Le calcul des heures supplémentaires est au cœur des préoccupations des entreprises, et les congés payés représentaient jusqu’ici une zone grise. La récente décision de la Cour de cassation modifie ce calcul et oblige les directions RH à repenser la façon dont elles organisent le suivi du temps de travail, tout en assurant une rémunération juste pour les salariés. Cette évolution pose des questions pratiques et financières importantes pour toutes les entreprises françaises. Retour sur une décision inédite, et passée inaperçue.

Des congés payés qui n’étaient pas pris en compte pour le calcul du contingent des heures supplémentaires

Jusqu’à la décision de la Cour de cassation du 10 septembre 2025, les jours de congés payés étaient exclus du temps de travail effectif retenu pour le calcul du contingent des heures supplémentaires pour les salariés dont le temps de travail était décompté à la semaine. Par exemple, un salarié travaillant normalement 35 heures par semaine, qui prenait un jour de congé, n’effectuait que 28 heures de travail effectif. Si ce salarié effectuait 6 heures en plus sur les quatre jours travaillés, ces heures n’étaient pas considérées comme supplémentaires, car le total des heures de travail effectif restait inférieur au seuil de 35 heures.

Cette méthode de calcul, largement utilisée par les entreprises, pouvait créer un décalage entre le temps réellement travaillé et la rémunération effective. Elle ne reflétait pas pleinement l’esprit du droit au repos payé et pouvait pénaliser le salarié, réduisant la lisibilité et l’équité du calcul des heures supplémentaires.

Une décision fondée sur des principes de droit européen

La décision de la Cour de cassation bouleverse cette pratique en jugeant que les jours de congés payés doivent être pris en compte pour déterminer le seuil de déclenchement des heures supplémentaires. Ce revirement vise à garantir que le salarié ne soit pas pénalisé financièrement lorsqu’il prend ses congés, alignant ainsi la règle française avec les principes de protection des salariés reconnus par le droit européen.

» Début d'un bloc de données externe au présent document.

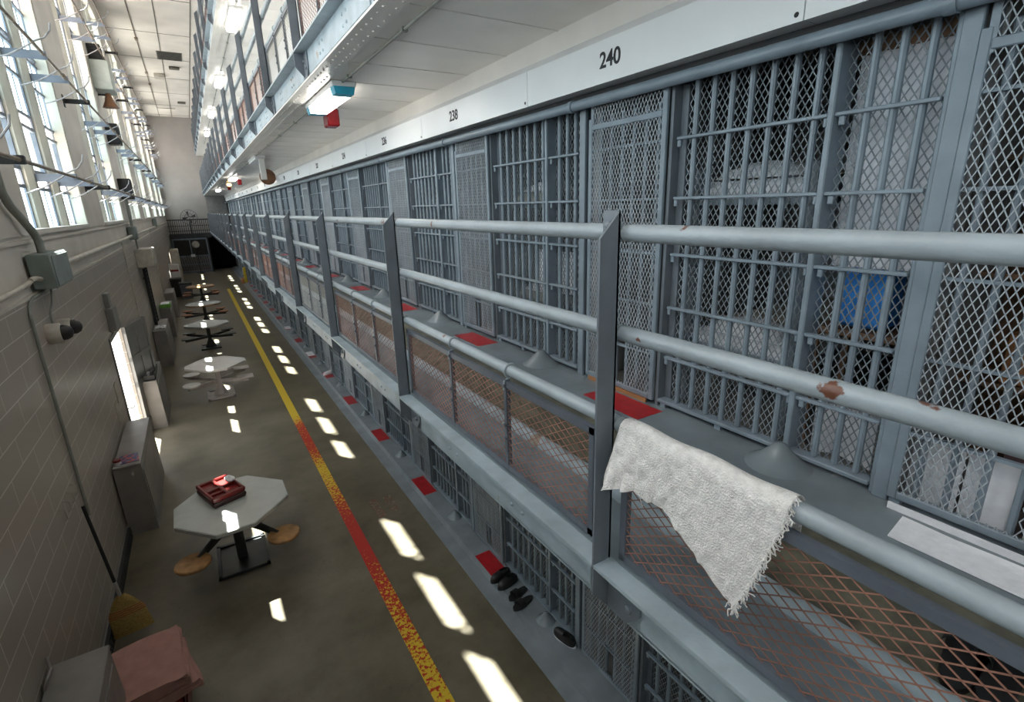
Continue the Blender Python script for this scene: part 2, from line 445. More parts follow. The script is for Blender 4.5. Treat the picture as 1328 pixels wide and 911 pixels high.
# door frame + open leaf
mb = MB().box(XL - .06, DY0 - .06, 0, XL + .02, DY0, DZ + .07).box(XL - .06, DY0, DZ, XL + .02, DY1, DZ + .07)
dr = bpy.data.objects.new('door_1', None); COL.objects.link(dr); struct(dr)
mb.build('door_frame', 'doorgrey', dr)
lf = MB()
D = Vector((.24, .97, 0)).normalized(); hp = Vector((XL + .03, DY1 + .0, 0))
def leaf(a, b, z0, z1, t=.02):
    n = Vector((D.y, -D.x, 0)); i = len(lf.v)
    for z in (z0, z1):
        for (q, s_) in ((a, -t), (b, -t), (b, t), (a, t)):
            p = hp + D * q + n * s_; lf.v.append((p.x, p.y, z))
    lf.f += [tuple(i + k for k in q) for q in ((3, 2, 1, 0), (4, 5, 6, 7), (0, 1, 5, 4), (1, 2, 6, 5), (2, 3, 7, 6), (3, 0, 4, 7))]
for a, b, z0, z1, t in ((0, .09, .02, 2.1, .025), (.91, 1.0, .02, 2.1, .025), (0, 1, 1.98, 2.1, .024), (0, 1, .02, .3, .024), (0, 1, .95, 1.05, .024), (0, 1, 1.45, 1.53, .024),
                        (.09, .91, .3, 1.0, .006), (.09, .91, 1.0, 1.98, .005), (.46, .52, .3, 1.98, .02)): leaf(a, b, z0, z1, t)
lf.build('door_leaf', 'doorgrey', dr)
struct(MB().box(XL - .52, 7.5, 2.25, XL - .05, 13.5, 2.33).box(XL - 2.2, DY0 - .35, -.05, XL - .06, DY0 - .2, 2.25).build('sun_blocker_outside', 'doorgrey'))  # unseen slab and fin, added outside to block sun and sky at the doorway
hb = MB()
for a in (0,): hb.tube([(XL + .0, DY0 + .02, 1.02), (XL + .09, DY0 + .02, 1.02), (XL + .09, DY0 + .18, 1.02)], .012, 8)
hb.build('door_handle', 'alum', dr)
o = MB().box(XL, 10.0, 2.25, XL + .10, 10.5, 2.62, .01).box(XL, 10.12, 2.62, XL + .07, 10.34, 2.85, .01).build('door_hood', 'doorgrey')
tag(o, 'grey metal hood box mounted on the wall above the open yard door', 'hood')
# right: solid wall behind camera, cell boxes
struct(MB().box(2.38, YB, 0, 2.6, -1.3, ZC).build('wall_right', 'cell'))
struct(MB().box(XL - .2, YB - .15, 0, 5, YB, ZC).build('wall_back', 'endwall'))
XB = 4.7
struct(MB().box(XB, YB, 0, XB + .1, YE, ZC).build('wall_cells_back', 'cell'))
struct(MB().box(2.42, -1.3, 2 * TH + .08, 2.5, YE, ZC).build('light_block_right_upper', 'white'))  # plain wall added in place of the upper cell fronts to block light
for t, z in enumerate((0.08, DK)):
    mb = MB()
    for k in range(-1, 21):
        y = 2.85 + P * k + (0.03 if k == -1 else 0)
        mb.box(2.46, y - .05, z, XB, y + .05, z + TH - .2)
    struct(mb.build('wall_cell_partition_%d' % (t + 1), 'cell'))
    struct(MB().box(2.44, YB, z - .08, XB, YE, z).build('floor_cells_%d' % (t + 1), 'cellfloor'))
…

Désormais, un jour de congé payé est assimilé à du temps de travail effectif pour le calcul des heures supplémentaires : il compte comme 7 heures de travail effectuées. Même si le salarié ne travaille pas tous les jours de la semaine, les heures effectuées au-delà du seuil légal doivent être rémunérées en tenant compte des majorations applicables au titre des heures supplémentaires, ce qui transforme la pratique de la paie et du suivi du temps de travail au sein des entreprises.

Exemple chiffré : quand des congés payés vont gonfler les heures supplémentaires

Prenons l’exemple d’un salarié dont la semaine de travail est de 35 heures. S’il prend un jour de congé payé (soit 7 heures) et travaille les quatre autres jours 9 heures par jour, il totalise 36 heures de travail effectif. Avant la décision de la Cour de cassation, aucune heure supplémentaire n’était rémunérée et les 8 heures excédentaires réalisées étaient rémunérées comme des heures normales. Avec la nouvelle règle, les 8 heures excédentaires doivent désormais être payées comme des heures supplémentaires.

Pour les DRH, cette évolution n’est pas seulement technique : elle transforme la manière dont le temps de travail est piloté et suivi. Il ne s’agit plus uniquement de paramétrer correctement les logiciels de paie, mais de repenser l’organisation des équipes, de prévoir l’impact budgétaire des heures supplémentaires réévaluées, et de sécuriser les pratiques pour éviter tout contentieux.